- **Work to do**
Quote exactly the lines spanning from the top of the data below to the line that contains "COL = scene.collection", including both.

- **Supplied material**
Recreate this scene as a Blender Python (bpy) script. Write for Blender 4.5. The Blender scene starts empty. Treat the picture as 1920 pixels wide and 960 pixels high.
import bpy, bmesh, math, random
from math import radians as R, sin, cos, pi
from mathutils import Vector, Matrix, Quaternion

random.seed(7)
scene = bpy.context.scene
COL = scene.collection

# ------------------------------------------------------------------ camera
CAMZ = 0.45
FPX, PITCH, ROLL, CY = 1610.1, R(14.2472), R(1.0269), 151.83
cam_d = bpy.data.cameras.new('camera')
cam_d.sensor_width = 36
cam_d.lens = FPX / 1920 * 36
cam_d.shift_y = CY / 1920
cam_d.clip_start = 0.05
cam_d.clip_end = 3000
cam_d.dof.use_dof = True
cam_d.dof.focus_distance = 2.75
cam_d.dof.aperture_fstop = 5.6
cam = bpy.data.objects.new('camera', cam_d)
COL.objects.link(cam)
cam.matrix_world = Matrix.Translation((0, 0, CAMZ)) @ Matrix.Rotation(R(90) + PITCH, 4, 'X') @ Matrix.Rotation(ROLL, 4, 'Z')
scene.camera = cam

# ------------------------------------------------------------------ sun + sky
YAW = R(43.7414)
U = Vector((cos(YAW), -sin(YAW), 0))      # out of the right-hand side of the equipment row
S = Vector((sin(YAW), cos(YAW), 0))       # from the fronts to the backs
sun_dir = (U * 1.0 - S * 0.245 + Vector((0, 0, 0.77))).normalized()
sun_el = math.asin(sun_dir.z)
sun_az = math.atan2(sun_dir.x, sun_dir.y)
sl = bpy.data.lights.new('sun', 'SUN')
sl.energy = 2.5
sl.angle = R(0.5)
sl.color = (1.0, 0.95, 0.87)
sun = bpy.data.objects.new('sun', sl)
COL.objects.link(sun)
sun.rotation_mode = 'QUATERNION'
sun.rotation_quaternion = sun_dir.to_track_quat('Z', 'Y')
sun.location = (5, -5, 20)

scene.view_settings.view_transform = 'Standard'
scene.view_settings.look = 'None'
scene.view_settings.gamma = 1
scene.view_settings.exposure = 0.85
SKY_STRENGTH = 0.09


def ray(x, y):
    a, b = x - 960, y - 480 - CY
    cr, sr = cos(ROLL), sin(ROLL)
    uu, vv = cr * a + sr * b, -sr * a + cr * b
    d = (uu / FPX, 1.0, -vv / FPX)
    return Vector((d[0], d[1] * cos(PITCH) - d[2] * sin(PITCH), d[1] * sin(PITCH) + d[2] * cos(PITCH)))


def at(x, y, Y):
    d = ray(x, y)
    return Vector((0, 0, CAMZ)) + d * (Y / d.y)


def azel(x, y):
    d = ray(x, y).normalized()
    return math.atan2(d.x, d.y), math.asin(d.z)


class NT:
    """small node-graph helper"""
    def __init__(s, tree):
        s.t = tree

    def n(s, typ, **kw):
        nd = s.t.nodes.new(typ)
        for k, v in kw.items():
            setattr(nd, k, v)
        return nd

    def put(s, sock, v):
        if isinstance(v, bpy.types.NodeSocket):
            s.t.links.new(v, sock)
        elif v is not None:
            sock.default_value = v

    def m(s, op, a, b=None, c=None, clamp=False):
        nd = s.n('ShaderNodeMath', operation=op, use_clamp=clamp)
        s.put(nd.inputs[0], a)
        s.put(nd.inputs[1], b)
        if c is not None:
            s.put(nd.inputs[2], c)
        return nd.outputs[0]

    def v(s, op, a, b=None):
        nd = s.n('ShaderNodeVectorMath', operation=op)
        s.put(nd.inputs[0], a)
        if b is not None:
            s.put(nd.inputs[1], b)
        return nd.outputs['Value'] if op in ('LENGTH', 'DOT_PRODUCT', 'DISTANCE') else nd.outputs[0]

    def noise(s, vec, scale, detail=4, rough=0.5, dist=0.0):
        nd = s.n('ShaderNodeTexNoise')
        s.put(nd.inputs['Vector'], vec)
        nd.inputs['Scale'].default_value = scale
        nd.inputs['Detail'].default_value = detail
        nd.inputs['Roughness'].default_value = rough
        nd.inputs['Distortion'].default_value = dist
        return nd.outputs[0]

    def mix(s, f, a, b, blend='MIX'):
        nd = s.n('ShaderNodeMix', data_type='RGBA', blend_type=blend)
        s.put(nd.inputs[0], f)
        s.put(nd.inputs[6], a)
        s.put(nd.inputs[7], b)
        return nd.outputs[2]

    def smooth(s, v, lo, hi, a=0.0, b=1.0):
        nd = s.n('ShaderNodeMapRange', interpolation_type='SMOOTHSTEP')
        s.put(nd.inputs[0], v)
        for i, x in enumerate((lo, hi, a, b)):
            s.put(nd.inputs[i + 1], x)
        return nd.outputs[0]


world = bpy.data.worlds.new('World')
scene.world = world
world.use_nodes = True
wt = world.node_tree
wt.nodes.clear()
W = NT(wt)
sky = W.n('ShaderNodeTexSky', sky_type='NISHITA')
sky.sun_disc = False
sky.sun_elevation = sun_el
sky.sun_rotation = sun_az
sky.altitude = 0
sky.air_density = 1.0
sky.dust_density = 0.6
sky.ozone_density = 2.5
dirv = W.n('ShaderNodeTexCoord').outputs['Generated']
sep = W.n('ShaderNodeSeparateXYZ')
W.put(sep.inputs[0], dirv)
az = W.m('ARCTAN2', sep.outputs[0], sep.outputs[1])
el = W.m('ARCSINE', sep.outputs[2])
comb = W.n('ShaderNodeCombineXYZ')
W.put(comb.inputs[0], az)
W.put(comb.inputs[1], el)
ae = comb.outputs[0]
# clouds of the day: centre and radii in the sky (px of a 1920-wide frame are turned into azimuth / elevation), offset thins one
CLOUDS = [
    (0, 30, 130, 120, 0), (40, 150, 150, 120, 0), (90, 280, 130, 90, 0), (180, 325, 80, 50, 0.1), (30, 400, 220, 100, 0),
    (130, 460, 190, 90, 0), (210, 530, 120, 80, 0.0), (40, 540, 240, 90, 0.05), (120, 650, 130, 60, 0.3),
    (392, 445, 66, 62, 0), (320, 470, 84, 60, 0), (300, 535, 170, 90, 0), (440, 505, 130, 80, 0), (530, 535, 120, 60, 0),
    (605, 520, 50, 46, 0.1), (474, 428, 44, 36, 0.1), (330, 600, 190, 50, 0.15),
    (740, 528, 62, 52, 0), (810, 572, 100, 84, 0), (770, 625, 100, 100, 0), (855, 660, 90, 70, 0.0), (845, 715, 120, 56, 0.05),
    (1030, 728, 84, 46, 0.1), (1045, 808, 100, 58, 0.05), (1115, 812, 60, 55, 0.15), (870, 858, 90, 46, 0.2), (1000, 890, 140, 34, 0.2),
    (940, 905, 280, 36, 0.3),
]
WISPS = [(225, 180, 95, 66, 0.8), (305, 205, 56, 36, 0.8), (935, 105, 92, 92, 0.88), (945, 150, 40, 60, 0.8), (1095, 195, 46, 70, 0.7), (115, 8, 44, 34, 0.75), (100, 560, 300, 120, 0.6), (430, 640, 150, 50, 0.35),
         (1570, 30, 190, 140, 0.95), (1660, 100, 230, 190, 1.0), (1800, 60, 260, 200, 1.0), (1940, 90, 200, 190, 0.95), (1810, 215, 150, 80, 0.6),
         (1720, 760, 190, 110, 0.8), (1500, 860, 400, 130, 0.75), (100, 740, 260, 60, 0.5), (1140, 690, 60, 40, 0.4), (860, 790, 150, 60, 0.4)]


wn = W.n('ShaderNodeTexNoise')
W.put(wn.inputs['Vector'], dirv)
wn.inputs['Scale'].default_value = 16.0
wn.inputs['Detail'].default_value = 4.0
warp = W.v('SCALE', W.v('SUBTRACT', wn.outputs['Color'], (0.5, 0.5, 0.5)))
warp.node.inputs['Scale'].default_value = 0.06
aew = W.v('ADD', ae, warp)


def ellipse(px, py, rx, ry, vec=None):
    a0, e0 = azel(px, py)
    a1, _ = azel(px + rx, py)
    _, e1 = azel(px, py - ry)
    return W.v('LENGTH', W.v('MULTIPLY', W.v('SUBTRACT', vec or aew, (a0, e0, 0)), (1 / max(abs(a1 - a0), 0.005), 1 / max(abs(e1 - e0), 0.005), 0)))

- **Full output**
Recreate this scene as a Blender Python (bpy) script. Write for Blender 4.5. The Blender scene starts empty. Treat the picture as 1920 pixels wide and 960 pixels high.
import bpy, bmesh, math, random
from math import radians as R, sin, cos, pi
from mathutils import Vector, Matrix, Quaternion

random.seed(7)
scene = bpy.context.scene
COL = scene.collection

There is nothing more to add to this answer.